10/21/2006

Berbicara atau Berpendapat, Siapa Yang Punya?

Bagian#2 (Bersambung)

Cerita sebelumnya memunculkan semacam pertanyaan bagi kita sebagai makluk ens rationalist. Sebenarnya apakah boleh seorang perempuan menyuarakan pendapatnya atau haknya dalam kehidupan ini?. Apakah terdapat kesetaraaan antara laki-laki dan perempuan dalam menyuarakan pendapatnya?. Ini mungkin sebuah pertanyaan yang sederhana bagi banyak orang, akan tetapi bila direnungkan lebih lanjut merupakan sebuah pertanyaan yang sulit untuk dijawab. Memang kita boleh mengatakan bahwa kebebasan berpendapat adalah milik semua orang tak terkecuali, perempuan. Jadi perempuan memiliki hak yang sama dengan laki-laki dalam menyuarakan pendapatnya. Tetapi dalam kenyataanya, hal ini tak terjadi.
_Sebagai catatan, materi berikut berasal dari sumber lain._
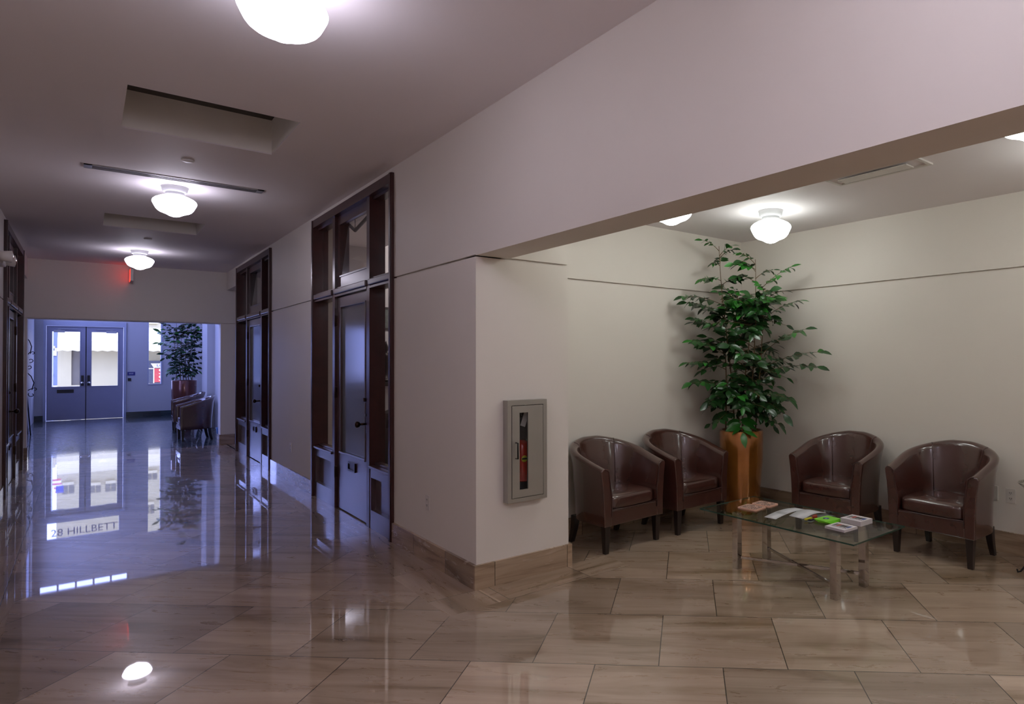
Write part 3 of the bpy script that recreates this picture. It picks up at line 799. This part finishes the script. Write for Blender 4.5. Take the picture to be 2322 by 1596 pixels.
# ------------------------------------------------------------------ glass coffee table
tx, ty, tz = 3.815, 2.715, .430
t = thing('coffee_table', 'rectangular glass coffee table on chrome legs with crossed bars', 'table', (tx, ty, 0))
hx, hy = .322, .642
m = MB(); m.box(-hx, hx, -hy, hy, tz - .010, tz, 'table_glass')
m.bm.faces.ensure_lookup_table(); ke = m.mi('glass_edge')
for f_ in m.bm.faces:
    if abs(f_.normal.z) < .5:
        f_.material_index = ke
m.bm.normal_update()
for f_ in m.bm.faces: f_.material_index = ke if abs(f_.normal.z) < .5 else 0
m.build('table_top', None, t)
LX, LY = .175, .413
for sx in (-1, 1):
    for sy in (-1, 1):
        m = MB(); m.box(sx * LX - .012, sx * LX + .038, sy * LY - .025, sy * LY + .025, 0, tz - .014, None, .0015); lg = m.build('leg', 'chrome', t)
        m = MB(); m.cyl((sx * LX + .013, sy * LY, tz - .014), (sx * LX + .013, sy * LY, tz - .0102), .012, .012, None, 12); m.build('pad', 'lens_glass', lg)
for sy in (-1, 1):
    m = MB(); a = Vector((-LX + .013, -sy * LY, .085)); b = Vector((LX + .013, sy * LY, .085))
    dv = (b - a).normalized(); pv = Vector((-dv.y, dv.x, 0)) * .006; a += dv * .028; b -= dv * .028
    zz = .009
    off = 0 if sy > 0 else .0005
    vs = [m.bm.verts.new(q) for q in (a - pv + Vector((0, 0, -zz - off)), b - pv + Vector((0, 0, -zz - off)), b + pv + Vector((0, 0, -zz - off)), a + pv + Vector((0, 0, -zz - off)),
                                       a - pv + Vector((0, 0, zz + off)), b - pv + Vector((0, 0, zz + off)), b + pv + Vector((0, 0, zz + off)), a + pv + Vector((0, 0, zz + off)))]
    for q in ((0, 3, 2, 1), (4, 5, 6, 7), (0, 1, 5, 4), (1, 2, 6, 5), (2, 3, 7, 6), (3, 0, 4, 7)): m.face([vs[i] for i in q])
    m.build('cross_bar', 'chrome', t)

# things on the table
def rrect(w_, h_, r_=.012, n=4):
    pts = []
    for cx_, cy_, a0 in ((w_ / 2 - r_, h_ / 2 - r_, 0), (-w_ / 2 + r_, h_ / 2 - r_, PI / 2), (-w_ / 2 + r_, -h_ / 2 + r_, PI), (w_ / 2 - r_, -h_ / 2 + r_, 1.5 * PI)):
        for i in range(n + 1): a = a0 + PI / 2 * i / n; pts.append((cx_ + r_ * math.cos(a), cy_ + r_ * math.sin(a)))
    return pts
random.seed(5)
def coaster(label, x, y, rz, w_, h_):
    t = thing('coaster', label, 'coaster', (x, y, tz), rz, 'patterned coasters on the glass table')
    m = MB(); m.prism(rrect(w_, h_, .018), 0, .010); m.build('base', 'coaster_pink', t)
    m = MB(); m.prism(rrect(w_ * .84, h_ * .84, .012), .0095, .0106)
    m.build('print', 'coaster_print', t)
coaster('pink coaster with a dark pattern, nearer the left end of the glass table', 3.780, 3.090, .12, .155, .165)
coaster('pink coaster with a dark pattern, beside the copper planter end of the table', 3.945, 3.095, .08, .135, .165)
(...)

Perempuan lebih banyak menerima (nrimo) dan seringkali perempuan yang menyurakan haknya ataupun pendapatnya distigmakan sebagai seorang yang membangkang, tak tahu adat, atau yang lebih parah dicap sebagai pendosa. Hal inilah yang mungkin menjadikan perempuan cenderung untuk DIAM dan mencoba menerima segala sesuatu yang ia alami tanpa adanya sebuah proses dialektis didalamnya.
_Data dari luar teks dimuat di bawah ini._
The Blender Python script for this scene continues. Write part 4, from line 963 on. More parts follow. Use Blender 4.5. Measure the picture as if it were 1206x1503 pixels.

Perjuangan perempuan agar diakui keberadaanya, dimulai oleh Olympe de Gouges. Pada tahun 1791 kurang lebih dua tahun setelah meletus revulosi perancis, Olympe de Gouges menerbitkan sebuah deklarasi hak asasi kaum perempuan. Hal ini dia lakukan karena dalam Deklarasi hak asasi warga negara tidak memasukkan satu artikel pun mengenai hak almiah kaum perempuan. Olympe de Gouges menuntut hak yang sama bagi perempuan sebagaimana yang diberikan kepada laki-laki. Namun, apa yang terjadi setelah ia menuntut kesetaraan hak tersebut?. Pada tahun 1793, kepala Olympe de Gouges dipenggal dan seluruh aktivitas politik bagi kaum perempuan dilarang.
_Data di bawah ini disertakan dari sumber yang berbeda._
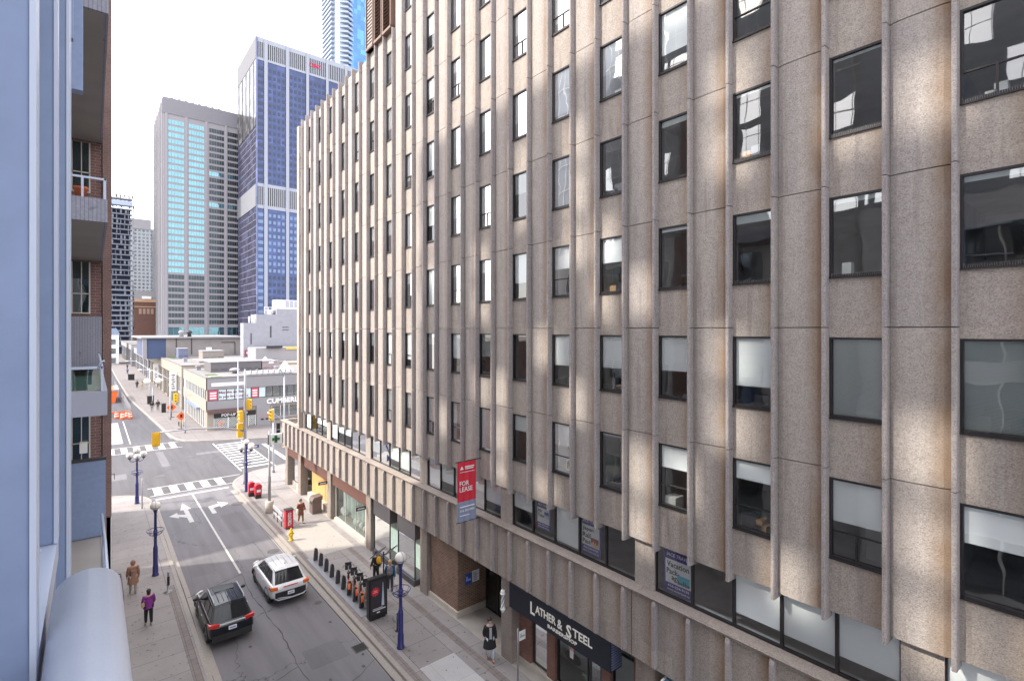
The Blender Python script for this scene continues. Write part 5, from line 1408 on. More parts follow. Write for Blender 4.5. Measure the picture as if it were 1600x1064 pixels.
# pole with green cross
gc = thing('pharmacy_sign', 'white box sign with a green cross on a grey pole', 'sign pole', (10.38, 41.76, .13))
MB().lathe([(.30, 0), (.30, .85), (.26, .88)], (10.38, 41.76, .13), 14).build('concrete_base', m_lime, gc)
MB().lathe([(.11, 0), (.11, 1.8), (.08, 1.9), (.07, 5.3)], (10.38, 41.76, .98), 12).build('pole', m_gal, gc)
cb_ = MB().box(10.36, 11.30, 41.72, 41.92, 5.28, 6.02).build('sign_box', m_white, gc)
gcr = pm('pharmacy_green', (.02, .16, .07), .5)
MB().box(10.73, 10.93, 41.68, 41.719, 5.38, 5.92).box(10.56, 10.728, 41.68, 41.719, 5.55, 5.75).box(10.932, 11.10, 41.68, 41.719, 5.55, 5.75).build('green_cross', gcr, cb_)
MB().box(10.79, 10.87, 41.66, 41.679, 5.5, 5.8).build('inner_cross', m_black, cb_)
MB().box(11.302, 11.36, 41.7, 41.94, 5.26, 6.04).box(10.30, 10.358, 41.7, 41.94, 5.26, 6.04).build('side_trim', m_dark, cb_)
# mailboxes
m_red = pm('post_red', (.50, .02, .045), .4, var=.05)
def mailbox(x, y, lab, rz=0):
    t = thing('mailbox', lab, 'mailbox', (x, y, .13), 'red boxes at the corner')
    MB().box(x-.24, x+.24, y-.25, y+.25, .45, 1.15).prism([(x-.24, 1.15), (x+.24, 1.15)]+[(x+.24*math.cos(a), 1.15+.14*math.sin(a)) for a in [i*PI/8 for i in range(1, 8)]], 'y', y-.25, y+.25).build('body', m_red, t)
    MB().box(x-.22, x+.22, y-.23, y+.23, .13, .449).build('base', m_dark, t)
    MB().box(x-.26, x+.26, y-.27, y-.251, 1.0, 1.12).build('chute', m_red, t); MB().box(x-.15, x+.15, y-.262, y-.2505, .65, .85).build('notice', wh, t)
mailbox(10.25, 46.9, 'far red mailbox next to the lamp cluster'); mailbox(10.55, 46.0, 'near red mailbox closest to the camera')
# barrier rail and red advertising box
br = thing('barrier_rail', 'short pale metal street barrier on the right pavement', 'barrier', (10.35, 38.8, .13))
MB().box(10.28, 10.34, 38.1, 40.4, .85, 1.1).box(10.28, 10.34, 38.1, 40.4, .5, .62).build('rail', m_alu, br)
for y in (38.3, 39.3, 40.2): MB().tube([(10.31, y, .13), (10.31, y, .85)], .03, 6).build('post', m_dark, br)
ab = thing('advertising_box', 'narrow red vending box with white vertical writing beside the barrier', 'newspaper box', (10.6, 37.6, .13))
MB().box(10.36, 10.86, 37.4, 37.85, .2, 1.42).build('body', m_red, ab, bevel=.02)
MB().box(10.33, 10.89, 37.36, 37.88, 1.425, 1.47).build('top', m_dark, ab); MB().box(10.38, 10.84, 37.42, 37.83, .13, .199).build('base', m_dark, ab)
text('lettering', 'TORONTO', .24, wh, ab, (10.61, 37.392, .82), '-Y', width=.9, bold=.02, R=Matrix(((0, -1, 0), (0, 0, -1), (1, 0, 0))).to_3x3() @ Matrix.Identity(3))
# hydrant
hy = thing('fire_hydrant', 'yellow fire hydrant near the right curb', 'fire hydrant', (10.11, 35.32, .13)); my = pm('hydrant_yellow', (.72, .46, .02), .5)
MB().lathe([(.16, 0), (.16, .04), (.11, .06), (.11, .5), (.14, .52), (.14, .56), (.11, .58), (.10, .68), (.05, .76), (.03, .82)], (10.11, 35.32, .13), 14).build('barrel', my, hy)
for s_ in (-1, 1): MB().tube([(10.11, 35.32, .55), (10.11+.19*s_, 35.32, .55)], .055, 8).build('nozzle', my, hy)
MB().tube([(10.11, 35.32, .52), (10.11, 35.13, .52)], .075, 10).build('front_nozzle', my, hy)
# litter bin by the plywood
lb = thing('litter_bin', 'brown-grey litter bin standing against the plywood bay', 'litter bin', (13.1, 39.5, .13)); lbm = pm('taupe_bin', (.15, .11, .10), .6)
MB().box(12.75, 13.45, 39.2, 39.9, .13, 1.1).build('body', lbm, lb, bevel=.02); MB().prism([(12.7, 1.12), (13.5, 1.12), (13.5, 1.42), (12.85, 1.36)], 'y', 39.15, 39.95).build('hood', lbm, lb); MB().box(12.735, 12.75, 39.3, 39.8, .85, 1.02).build('opening', m_black, lb)
# bike share docks, bikes, plate
m_dock = pm('dock_charcoal', (.06, .055, .06), .5)
pl = thing('dock_base', 'thin steel base plate carrying the bike share docks', 'base plate', (10.35, 27.5, .13))
MB().box(10.0, 10.75, 23.7, 31.8, .137, .155).build('plate', m_gal, pl)
DY = [31.3, 30.4, 29.5, 28.6, 27.7, 26.9, 26.1, 25.3, 24.5]
dlabs = ['farthest of the five empty bike docks, nearest the hydrant', 'second empty bike dock counting from the hydrant', 'middle one of the five empty bike docks', 'fourth empty bike dock counting from the hydrant', 'last empty bike dock, right next to the first parked bike',
         'bike dock holding the farthest parked bike', 'bike dock holding the second parked bike', 'bike dock holding the third parked bike', 'bike dock holding the bike hidden behind the advertising panel']
d0 = None
for i, y in enumerate(DY):
    if d0 is None:
        d0 = thing('bike_dock', dlabs[0], 'bike dock', (10.35, y, .155), 'bike share docks')
        MB().prism([(10.24, .155), (10.48, .155), (10.50, .6), (10.47, .84), (10.34, .90), (10.30, .82), (10.27, .5)], 'y', y-.07, y+.07).build('body', m_dock, d0, bevel=.025)
        MB().box(10.298, 10.31, y-.05, y+.05, .72, .86).build('slot', m_gal, d0)
    else:
        t = copytree(d0); t.location = (10.35, y, .155); t['label'] = dlabs[i]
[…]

Kemudian, Simone du Beauvoir seorang eksistensialis feminis melalui bukunya The Second Sex (1949), menyatakan penolakannya terhadap "sifat dasar perempuan" dan "sifat dasar laki-laki:". Lebih lanjut lagi, Simone juga mengatakan bahwa perempuan dalam kebudayaan diperlakukan sebagai warga negara kelas dua. laki-laki bertindak seakan-akan mereka adalah subyek dan perempuan merupakan obyek.

Kondisi perempuan saat ini sebenarnya tak jauh berbeda dengan kondisi dimasa lalu, seperti yang digambarkan diatas. Memang, kita sadari bahwa sekarang ini perempuan telah banyak mengerti mengenai hak dan kewajibannya. Namun masih banyak pula hal-hal atau hak-hak yang masih dikebiri dan dinisbikan dalam kehidupan bermasyarakat. Kita ambil contoh mengenai banyaknya kekerasan terhadap perempuan di masyarakat. Dan hal ini kurang disadari oleh kaum perempuan itu sendiri, betapa tidak dengan banyaknya kasus-kasus diatas ternyata masih banyak pula perempuan yang tidak tergerak untuk menyuarakan kekerasan yang dialami. Sebagian besar dari mereka menganggap kebisuannya ini merupakan bagian dari kepatuhannya kepada suami, ataupun laki-laki.